Entries supplied:
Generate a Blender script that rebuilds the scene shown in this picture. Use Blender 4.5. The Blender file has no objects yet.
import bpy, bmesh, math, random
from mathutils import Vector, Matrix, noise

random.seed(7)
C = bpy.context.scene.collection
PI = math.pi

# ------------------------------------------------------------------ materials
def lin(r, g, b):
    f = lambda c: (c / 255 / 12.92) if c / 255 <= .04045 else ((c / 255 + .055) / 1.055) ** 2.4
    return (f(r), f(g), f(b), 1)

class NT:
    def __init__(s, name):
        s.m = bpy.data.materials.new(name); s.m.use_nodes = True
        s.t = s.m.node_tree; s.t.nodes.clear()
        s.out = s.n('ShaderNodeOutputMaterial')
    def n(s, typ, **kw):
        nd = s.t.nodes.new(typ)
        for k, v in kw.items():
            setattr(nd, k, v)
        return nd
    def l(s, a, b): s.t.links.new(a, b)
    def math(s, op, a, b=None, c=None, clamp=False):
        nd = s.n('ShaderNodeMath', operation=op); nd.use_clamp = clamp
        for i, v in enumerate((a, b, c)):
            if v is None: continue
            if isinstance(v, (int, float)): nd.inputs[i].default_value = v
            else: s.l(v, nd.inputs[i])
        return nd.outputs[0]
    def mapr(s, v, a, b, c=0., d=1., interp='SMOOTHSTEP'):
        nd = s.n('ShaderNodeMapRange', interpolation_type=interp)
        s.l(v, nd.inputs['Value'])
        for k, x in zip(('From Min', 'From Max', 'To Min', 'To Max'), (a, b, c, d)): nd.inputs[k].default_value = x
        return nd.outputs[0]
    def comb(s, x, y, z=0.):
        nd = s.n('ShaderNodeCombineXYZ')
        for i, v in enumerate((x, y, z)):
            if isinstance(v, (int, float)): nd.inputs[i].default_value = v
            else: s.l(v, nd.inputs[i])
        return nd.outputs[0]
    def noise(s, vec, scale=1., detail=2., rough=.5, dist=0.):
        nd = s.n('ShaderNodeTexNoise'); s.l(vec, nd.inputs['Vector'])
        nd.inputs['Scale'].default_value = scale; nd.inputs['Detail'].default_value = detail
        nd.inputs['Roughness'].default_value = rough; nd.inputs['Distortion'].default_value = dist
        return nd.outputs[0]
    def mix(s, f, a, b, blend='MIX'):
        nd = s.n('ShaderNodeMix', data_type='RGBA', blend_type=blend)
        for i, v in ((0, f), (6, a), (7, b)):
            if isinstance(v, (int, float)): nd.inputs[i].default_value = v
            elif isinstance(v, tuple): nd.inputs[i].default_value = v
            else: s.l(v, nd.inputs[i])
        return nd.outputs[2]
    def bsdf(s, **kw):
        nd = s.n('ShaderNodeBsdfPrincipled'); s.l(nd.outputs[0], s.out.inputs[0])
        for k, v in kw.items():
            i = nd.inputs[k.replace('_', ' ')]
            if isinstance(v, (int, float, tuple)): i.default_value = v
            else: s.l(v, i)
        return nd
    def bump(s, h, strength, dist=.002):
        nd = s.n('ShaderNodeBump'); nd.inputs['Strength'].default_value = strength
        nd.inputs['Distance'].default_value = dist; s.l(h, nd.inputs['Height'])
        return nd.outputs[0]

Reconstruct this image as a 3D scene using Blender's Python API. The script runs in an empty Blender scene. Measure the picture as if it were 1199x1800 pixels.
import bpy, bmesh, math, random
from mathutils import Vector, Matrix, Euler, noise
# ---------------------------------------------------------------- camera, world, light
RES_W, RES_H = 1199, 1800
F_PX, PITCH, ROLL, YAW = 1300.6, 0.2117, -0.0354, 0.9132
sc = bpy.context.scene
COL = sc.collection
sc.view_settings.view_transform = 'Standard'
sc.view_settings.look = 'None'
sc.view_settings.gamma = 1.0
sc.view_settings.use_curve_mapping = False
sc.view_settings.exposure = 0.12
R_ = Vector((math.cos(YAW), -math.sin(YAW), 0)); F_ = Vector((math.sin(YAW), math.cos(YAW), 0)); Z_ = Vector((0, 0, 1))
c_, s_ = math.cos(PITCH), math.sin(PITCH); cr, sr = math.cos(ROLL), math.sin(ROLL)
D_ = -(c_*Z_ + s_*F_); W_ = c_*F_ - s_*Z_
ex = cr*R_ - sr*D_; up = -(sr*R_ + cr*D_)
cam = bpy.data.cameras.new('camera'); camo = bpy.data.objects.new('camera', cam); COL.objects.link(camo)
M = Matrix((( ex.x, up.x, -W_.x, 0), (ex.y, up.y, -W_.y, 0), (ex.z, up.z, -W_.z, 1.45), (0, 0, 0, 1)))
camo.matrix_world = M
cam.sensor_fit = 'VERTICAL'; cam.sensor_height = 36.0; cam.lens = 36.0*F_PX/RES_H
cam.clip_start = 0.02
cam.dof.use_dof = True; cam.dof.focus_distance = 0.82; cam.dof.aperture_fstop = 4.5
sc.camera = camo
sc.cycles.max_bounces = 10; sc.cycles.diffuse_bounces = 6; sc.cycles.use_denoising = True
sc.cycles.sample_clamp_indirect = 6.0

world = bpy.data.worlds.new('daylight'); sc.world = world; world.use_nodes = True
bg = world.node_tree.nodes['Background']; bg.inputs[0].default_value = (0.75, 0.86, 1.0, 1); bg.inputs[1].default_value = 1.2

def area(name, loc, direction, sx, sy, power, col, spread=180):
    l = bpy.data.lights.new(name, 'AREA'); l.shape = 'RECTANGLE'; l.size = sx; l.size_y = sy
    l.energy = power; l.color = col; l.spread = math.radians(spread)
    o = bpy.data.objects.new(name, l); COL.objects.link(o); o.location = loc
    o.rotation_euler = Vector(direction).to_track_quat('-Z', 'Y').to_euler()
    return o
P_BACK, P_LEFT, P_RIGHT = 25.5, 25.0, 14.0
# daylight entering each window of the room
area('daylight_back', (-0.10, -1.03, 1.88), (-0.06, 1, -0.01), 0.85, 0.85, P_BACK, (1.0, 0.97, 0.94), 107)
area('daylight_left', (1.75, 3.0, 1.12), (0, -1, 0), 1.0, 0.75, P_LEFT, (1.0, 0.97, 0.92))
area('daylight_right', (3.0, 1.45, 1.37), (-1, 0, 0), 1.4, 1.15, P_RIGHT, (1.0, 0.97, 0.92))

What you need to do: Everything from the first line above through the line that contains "return (f(r), f(g), f(b), 1)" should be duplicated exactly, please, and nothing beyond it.

The output:
Generate a Blender script that rebuilds the scene shown in this picture. Use Blender 4.5. The Blender file has no objects yet.
import bpy, bmesh, math, random
from mathutils import Vector, Matrix, noise

random.seed(7)
C = bpy.context.scene.collection
PI = math.pi

# ------------------------------------------------------------------ materials
def lin(r, g, b):
    f = lambda c: (c / 255 / 12.92) if c / 255 <= .04045 else ((c / 255 + .055) / 1.055) ** 2.4
    return (f(r), f(g), f(b), 1)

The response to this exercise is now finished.